● **Instructions for the task**
Write each line out again exactly as written.
»»
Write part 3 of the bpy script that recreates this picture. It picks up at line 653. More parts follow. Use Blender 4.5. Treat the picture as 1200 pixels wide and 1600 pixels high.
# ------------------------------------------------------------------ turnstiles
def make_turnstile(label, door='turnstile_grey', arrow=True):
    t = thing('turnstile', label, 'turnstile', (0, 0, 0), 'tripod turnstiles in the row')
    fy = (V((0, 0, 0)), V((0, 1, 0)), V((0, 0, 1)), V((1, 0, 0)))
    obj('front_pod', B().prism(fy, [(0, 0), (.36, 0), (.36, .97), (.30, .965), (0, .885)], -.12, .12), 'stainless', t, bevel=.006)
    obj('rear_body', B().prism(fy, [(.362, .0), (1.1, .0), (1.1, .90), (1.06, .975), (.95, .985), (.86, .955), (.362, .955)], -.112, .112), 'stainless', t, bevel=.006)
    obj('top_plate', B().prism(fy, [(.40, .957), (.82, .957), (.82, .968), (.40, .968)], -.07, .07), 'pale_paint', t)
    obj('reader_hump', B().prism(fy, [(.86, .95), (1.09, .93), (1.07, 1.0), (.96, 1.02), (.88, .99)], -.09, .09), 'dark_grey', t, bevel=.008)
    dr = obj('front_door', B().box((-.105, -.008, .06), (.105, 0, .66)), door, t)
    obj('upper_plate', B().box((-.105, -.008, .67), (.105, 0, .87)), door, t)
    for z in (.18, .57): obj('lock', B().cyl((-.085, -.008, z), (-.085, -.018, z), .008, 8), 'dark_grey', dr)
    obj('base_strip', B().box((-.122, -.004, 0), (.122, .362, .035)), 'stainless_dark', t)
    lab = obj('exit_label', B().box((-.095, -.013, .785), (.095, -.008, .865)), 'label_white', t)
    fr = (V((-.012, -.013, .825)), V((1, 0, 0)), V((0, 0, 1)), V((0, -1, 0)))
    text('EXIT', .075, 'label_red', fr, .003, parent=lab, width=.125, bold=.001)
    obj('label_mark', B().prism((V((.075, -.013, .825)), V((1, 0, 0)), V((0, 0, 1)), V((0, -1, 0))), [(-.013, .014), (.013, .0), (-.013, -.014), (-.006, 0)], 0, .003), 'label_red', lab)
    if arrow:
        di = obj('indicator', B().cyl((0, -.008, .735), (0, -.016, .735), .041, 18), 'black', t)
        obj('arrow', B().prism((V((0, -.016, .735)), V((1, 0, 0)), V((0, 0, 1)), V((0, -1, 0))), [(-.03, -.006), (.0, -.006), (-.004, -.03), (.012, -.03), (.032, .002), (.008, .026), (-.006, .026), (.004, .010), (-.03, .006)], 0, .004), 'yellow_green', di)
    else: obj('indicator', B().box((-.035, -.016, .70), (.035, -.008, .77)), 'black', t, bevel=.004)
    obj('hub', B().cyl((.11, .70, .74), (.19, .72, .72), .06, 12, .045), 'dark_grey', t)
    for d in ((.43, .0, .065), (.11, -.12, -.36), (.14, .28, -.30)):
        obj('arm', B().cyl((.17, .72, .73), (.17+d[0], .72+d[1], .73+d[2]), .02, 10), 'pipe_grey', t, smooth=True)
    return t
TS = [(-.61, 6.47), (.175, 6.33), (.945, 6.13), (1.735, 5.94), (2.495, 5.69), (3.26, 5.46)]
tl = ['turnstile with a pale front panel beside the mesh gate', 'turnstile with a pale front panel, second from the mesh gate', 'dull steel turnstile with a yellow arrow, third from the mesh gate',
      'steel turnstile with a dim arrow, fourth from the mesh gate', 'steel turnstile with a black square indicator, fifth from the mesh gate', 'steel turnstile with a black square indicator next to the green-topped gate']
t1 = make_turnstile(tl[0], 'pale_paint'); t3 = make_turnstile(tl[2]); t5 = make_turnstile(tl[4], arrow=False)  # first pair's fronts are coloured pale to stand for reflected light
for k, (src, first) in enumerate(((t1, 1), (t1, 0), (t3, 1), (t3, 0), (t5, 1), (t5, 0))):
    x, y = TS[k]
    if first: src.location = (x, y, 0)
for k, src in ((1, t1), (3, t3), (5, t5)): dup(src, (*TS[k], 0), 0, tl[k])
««
● **Task output**
Write part 3 of the bpy script that recreates this picture. It picks up at line 653. More parts follow. Use Blender 4.5. Treat the picture as 1200 pixels wide and 1600 pixels high.
# ------------------------------------------------------------------ turnstiles
def make_turnstile(label, door='turnstile_grey', arrow=True):
    t = thing('turnstile', label, 'turnstile', (0, 0, 0), 'tripod turnstiles in the row')
    fy = (V((0, 0, 0)), V((0, 1, 0)), V((0, 0, 1)), V((1, 0, 0)))
    obj('front_pod', B().prism(fy, [(0, 0), (.36, 0), (.36, .97), (.30, .965), (0, .885)], -.12, .12), 'stainless', t, bevel=.006)
    obj('rear_body', B().prism(fy, [(.362, .0), (1.1, .0), (1.1, .90), (1.06, .975), (.95, .985), (.86, .955), (.362, .955)], -.112, .112), 'stainless', t, bevel=.006)
    obj('top_plate', B().prism(fy, [(.40, .957), (.82, .957), (.82, .968), (.40, .968)], -.07, .07), 'pale_paint', t)
    obj('reader_hump', B().prism(fy, [(.86, .95), (1.09, .93), (1.07, 1.0), (.96, 1.02), (.88, .99)], -.09, .09), 'dark_grey', t, bevel=.008)
    dr = obj('front_door', B().box((-.105, -.008, .06), (.105, 0, .66)), door, t)
    obj('upper_plate', B().box((-.105, -.008, .67), (.105, 0, .87)), door, t)
    for z in (.18, .57): obj('lock', B().cyl((-.085, -.008, z), (-.085, -.018, z), .008, 8), 'dark_grey', dr)
    obj('base_strip', B().box((-.122, -.004, 0), (.122, .362, .035)), 'stainless_dark', t)
    lab = obj('exit_label', B().box((-.095, -.013, .785), (.095, -.008, .865)), 'label_white', t)
    fr = (V((-.012, -.013, .825)), V((1, 0, 0)), V((0, 0, 1)), V((0, -1, 0)))
    text('EXIT', .075, 'label_red', fr, .003, parent=lab, width=.125, bold=.001)
    obj('label_mark', B().prism((V((.075, -.013, .825)), V((1, 0, 0)), V((0, 0, 1)), V((0, -1, 0))), [(-.013, .014), (.013, .0), (-.013, -.014), (-.006, 0)], 0, .003), 'label_red', lab)
    if arrow:
        di = obj('indicator', B().cyl((0, -.008, .735), (0, -.016, .735), .041, 18), 'black', t)
        obj('arrow', B().prism((V((0, -.016, .735)), V((1, 0, 0)), V((0, 0, 1)), V((0, -1, 0))), [(-.03, -.006), (.0, -.006), (-.004, -.03), (.012, -.03), (.032, .002), (.008, .026), (-.006, .026), (.004, .010), (-.03, .006)], 0, .004), 'yellow_green', di)
    else: obj('indicator', B().box((-.035, -.016, .70), (.035, -.008, .77)), 'black', t, bevel=.004)
    obj('hub', B().cyl((.11, .70, .74), (.19, .72, .72), .06, 12, .045), 'dark_grey', t)
    for d in ((.43, .0, .065), (.11, -.12, -.36), (.14, .28, -.30)):
        obj('arm', B().cyl((.17, .72, .73), (.17+d[0], .72+d[1], .73+d[2]), .02, 10), 'pipe_grey', t, smooth=True)
    return t
TS = [(-.61, 6.47), (.175, 6.33), (.945, 6.13), (1.735, 5.94), (2.495, 5.69), (3.26, 5.46)]
tl = ['turnstile with a pale front panel beside the mesh gate', 'turnstile with a pale front panel, second from the mesh gate', 'dull steel turnstile with a yellow arrow, third from the mesh gate',
      'steel turnstile with a dim arrow, fourth from the mesh gate', 'steel turnstile with a black square indicator, fifth from the mesh gate', 'steel turnstile with a black square indicator next to the green-topped gate']
t1 = make_turnstile(tl[0], 'pale_paint'); t3 = make_turnstile(tl[2]); t5 = make_turnstile(tl[4], arrow=False)  # first pair's fronts are coloured pale to stand for reflected light
for k, (src, first) in enumerate(((t1, 1), (t1, 0), (t3, 1), (t3, 0), (t5, 1), (t5, 0))):
    x, y = TS[k]
    if first: src.location = (x, y, 0)
for k, src in ((1, t1), (3, t3), (5, t5)): dup(src, (*TS[k], 0), 0, tl[k])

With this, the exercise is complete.